Pris ensemble, ces éléments risquent d’alimenter de nouvelles tensions inflationnistes. Dans ce contexte, une trajectoire vers des taux compris entre 2,75% et 3,0% paraîtrait difficilement compatible avec une inflation stable à 3%. Les taux réels deviendraient alors nuls, voire négatifs, un scénario acceptable en période de crise, mais peu cohérent dans une économie en croissance.
Fin de la réduction du bilan de la Fed
La banque centrale a également annoncé la fin de la réduction de son bilan, une autre décision majeure. Pendant la pandémie, la Fed avait massivement acheté des obligations, soutenant ainsi le financement du Trésor américain. À son sommet, au printemps 2022, son bilan approchait les 9 000 milliards de dollars. Depuis, elle a progressivement réduit ses avoirs, tombés à moins de 6 600 milliards aujourd’hui.
Estimant que les conditions de liquidité sont désormais suffisantes, la Fed met un terme à cette réduction. Sa demande de dette souveraine ne devrait donc plus diminuer, ce qui devrait contribuer à stabiliser le marché obligataire.

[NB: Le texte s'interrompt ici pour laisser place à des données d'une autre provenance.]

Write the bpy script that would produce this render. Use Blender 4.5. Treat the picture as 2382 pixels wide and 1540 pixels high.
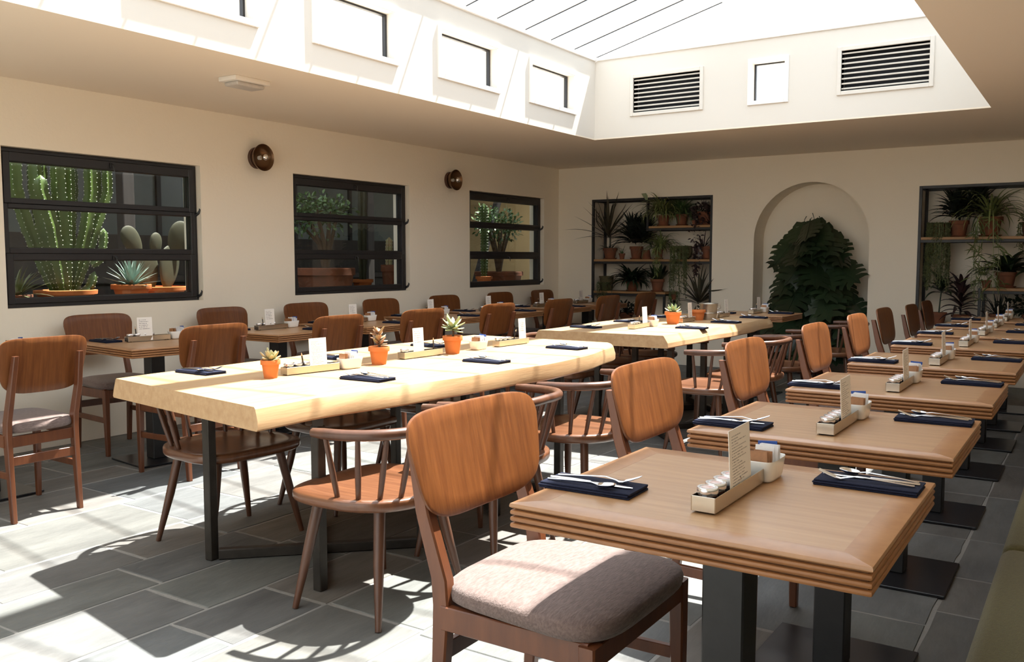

Offrant un rendement proche de 4% sur les échéances à dix ans, la dette américaine demeure attractive et conserve toute sa place dans les portefeuilles d’investissement.

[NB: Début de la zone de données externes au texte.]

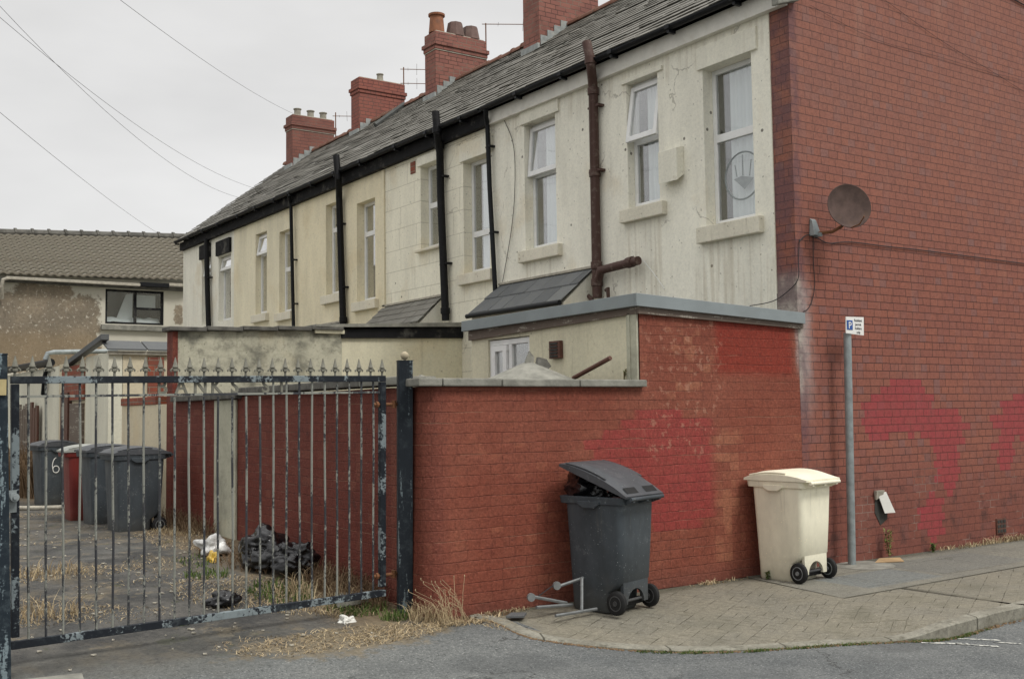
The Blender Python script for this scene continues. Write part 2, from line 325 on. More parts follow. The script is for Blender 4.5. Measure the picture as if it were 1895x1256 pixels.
def mat_footway():
    t = NT('footway_concrete', .92, spec=.2)
    p = t.pos(); o = t.sep(p)
    n = t.noise(p, 1.6, 6, .6)
    c = t.mix(t.ss(n, .35, .65), (.205, .197, .162), (.17, .165, .14))
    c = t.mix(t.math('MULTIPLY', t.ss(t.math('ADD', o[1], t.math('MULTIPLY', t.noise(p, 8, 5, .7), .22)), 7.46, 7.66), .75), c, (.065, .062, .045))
    m = t.rect(o[0], o[1], 8.35, 9.5, 6.42, 7.05, .02); c = t.mix(t.math('MULTIPLY', m, .7), c, (.15, .165, .165))
    c = t.mix(t.math('MULTIPLY', t.ss(t.math('SUBTRACT', o[1], t.math('MULTIPLY', t.math('SUBTRACT', o[0], 7.76), .0253)), 6.252, 6.238), .8), c, (.05, .048, .035)); m2 = t.rect(o[0], o[1], 9.6, 11.2, 6.5, 7.3, .02); c = t.mix(t.math('MULTIPLY', m2, .45), c, (.13, .135, .13))
    c = t.mix(t.math('MULTIPLY', t.ss(t.noise(p, 5, 6, .7), .52, .7), .5), c, (.10, .098, .08))
    br = brick_tex(t, o[0], t.math('ADD', o[1], .12), (1, 1, 1), (1, 1, 1), (0, 0, 0), .92, .66, .008, .2)
    c = t.mix(t.math('MULTIPLY', br[1], t.mr(t.noise(p, 1.5, 2), .4, .6, .1, .7)), c, (.06, .058, .045))
    sp = t.noise(p, 75, 3, .75)
    c = t.mix(t.ss(sp, .60, .72), c, (.40, .38, .32)); c = t.mix(t.ss(sp, .4, .28), c, (.06, .055, .045)); c = t.grain(p, c, .34, 28)
    t.color(c); t.bump(t.noise(p, 110, 3), .005, .8)
    return t.m

def mat_glass():
    m = D.materials.new('window_glass'); m.use_nodes = True; n = m.node_tree.nodes; l = m.node_tree.links; n.clear()
    out = n.new('ShaderNodeOutputMaterial'); mx = n.new('ShaderNodeMixShader'); tr = n.new('ShaderNodeBsdfTransparent'); gl = n.new('ShaderNodeBsdfGlossy')
    tr.inputs[0].default_value = (.97, .98, .975, 1); gl.inputs[0].default_value = (1, 1, 1, 1); gl.inputs['Roughness'].default_value = .02
    lw = n.new('ShaderNodeLayerWeight'); lw.inputs[0].default_value = .5; pw = n.new('ShaderNodeMath'); pw.operation = 'POWER'; pw.inputs[1].default_value = 2.6; l.new(lw.outputs['Facing'], pw.inputs[0]); fr = n.new('ShaderNodeMath'); fr.operation = 'MULTIPLY_ADD'; fr.inputs[1].default_value = 1.5; fr.inputs[2].default_value = .09; l.new(pw.outputs[0], fr.inputs[0])
    nz = n.new('ShaderNodeTexNoise'); nz.inputs['Scale'].default_value = 1.2; bp = n.new('ShaderNodeBump'); bp.inputs['Distance'].default_value = .01; bp.inputs['Strength'].default_value = .25
    l.new(nz.outputs[0], bp.inputs['Height']); l.new(bp.outputs[0], gl.inputs['Normal'])
    l.new(fr.outputs[0], mx.inputs[0]); l.new(tr.outputs[0], mx.inputs[1]); l.new(gl.outputs[0], mx.inputs[2]); l.new(mx.outputs[0], out.inputs[0])
    return m

def mat_blade(name, a, b):
    t = NT(name, .85, spec=.15); i = t.island(); t.color(t.mix(i, a, b)); return t.m

def mat_bag(name, col=(.005, .005, .006)):
    t = NT(name, .24, 0, .5); p = t.objc()
    t.color(t.mix(t.ss(t.noise(p, 5, 4), .5, .7), col, mul(col, 2.2)))
    v = t.noise(t.vmul(t.vadd(p, t.vmul(t.noise(p, 3, 3, col=True), (.5, .5, .5))), (1, 1, 2.2)), 7, 5, .6)
    t.bump(v, .014, .8); return t.m

M = {}
M['gable'] = mat_gable(); M['red'] = mat_redpaint('red_painted_brick'); M['redalley'] = mat_redpaint('red_painted_brick_shade', True)
M['r1'] = mat_render('pale_render', (.83, .805, .69), amt=.45)
M['r2'] = mat_render('ashlar_render', (.80, .765, .625), amt=.4, ashlar=True, pebble=.002)
M['r3'] = mat_render('buff_pebbledash', (.78, .71, .52), amt=.35, pebble=.008, holes=False)
M['r4'] = mat_render('yellow_pebbledash', (.79, .73, .55), amt=.3, pebble=.008, holes=False)
M['r5'] = mat_render('white_render', (.78, .76, .66), amt=.35, holes=False)
M['surr'] = mat_render('painted_stone_surround', (.78, .755, .64), amt=.7, dirt=(.27, .2, .12), holes=False, pebble=.003)
M['sill'] = mat_render('flaking_sill', (.70, .66, .54), amt=1.6, dirt=(.2, .15, .1), holes=False, pebble=.006)
M['ext'] = mat_render('extension_render', (.66, .62, .46), amt=.9, dirt=(.22, .19, .12), pebble=.005, holes=False)
M['stain'] = mat_render('stained_render', (.50, .48, .37), amt=.8, dirt=(.12, .12, .09), pebble=.006, holes=False, black=.85)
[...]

Des effets contrastés sur l’économie réelle
Pour les ménages américains, l’effet le plus visible est la baisse du coût du crédit. Les prêts hypothécaires devraient se renégocier à la baisse, tandis que les rendements des comptes d’épargne diminueront. Cet ajustement vise à encourager la consommation et l’investissement au détriment de l’épargne.
Toutefois, certains segments du crédit n’en profiteront guère. Le crédit automobile, déjà fragilisé par une hausse des retards et des défauts de paiement, ne devrait pas devenir plus abordable. Les taux d’intérêt des cartes de crédit, proches de 20%, ne baisseront que marginalement, voire pas du tout.

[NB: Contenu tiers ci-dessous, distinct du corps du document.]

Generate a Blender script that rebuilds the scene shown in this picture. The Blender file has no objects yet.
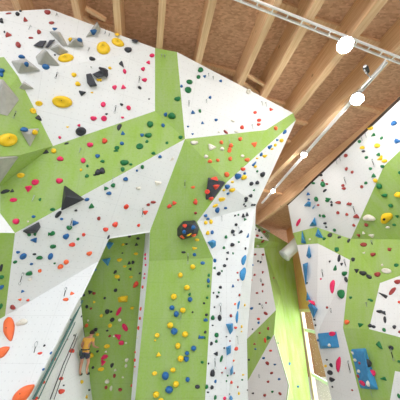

En pratique, la baisse des taux profite davantage aux entreprises et aux marchés financiers qu’à l’économie réelle, où ses effets se font souvent attendre.
Conclusion : une économie solide, mais des marchés déçus
Si la Fed a suivi le scénario anticipé pour septembre et octobre, elle refuse de s’enfermer dans la logique de baisses successives. Jerome Powell veut aborder la prochaine réunion sans préjugés, une position qui déplaît aux investisseurs en quête d’un crédit toujours moins cher.
Mais la réalité économique s’impose : la croissance américaine demeure robuste, et l’inflation reste trop élevée pour justifier un assouplissement rapide de la politique monétaire. La prudence de la Fed apparaît donc rationnelle, même si elle tempère les espoirs des marchés.
Les États-Unis, portés par une économie dynamique et un marché obligataire encore attractif, conservent malgré tout un rôle central dans tout portefeuille d’investissement diversifié.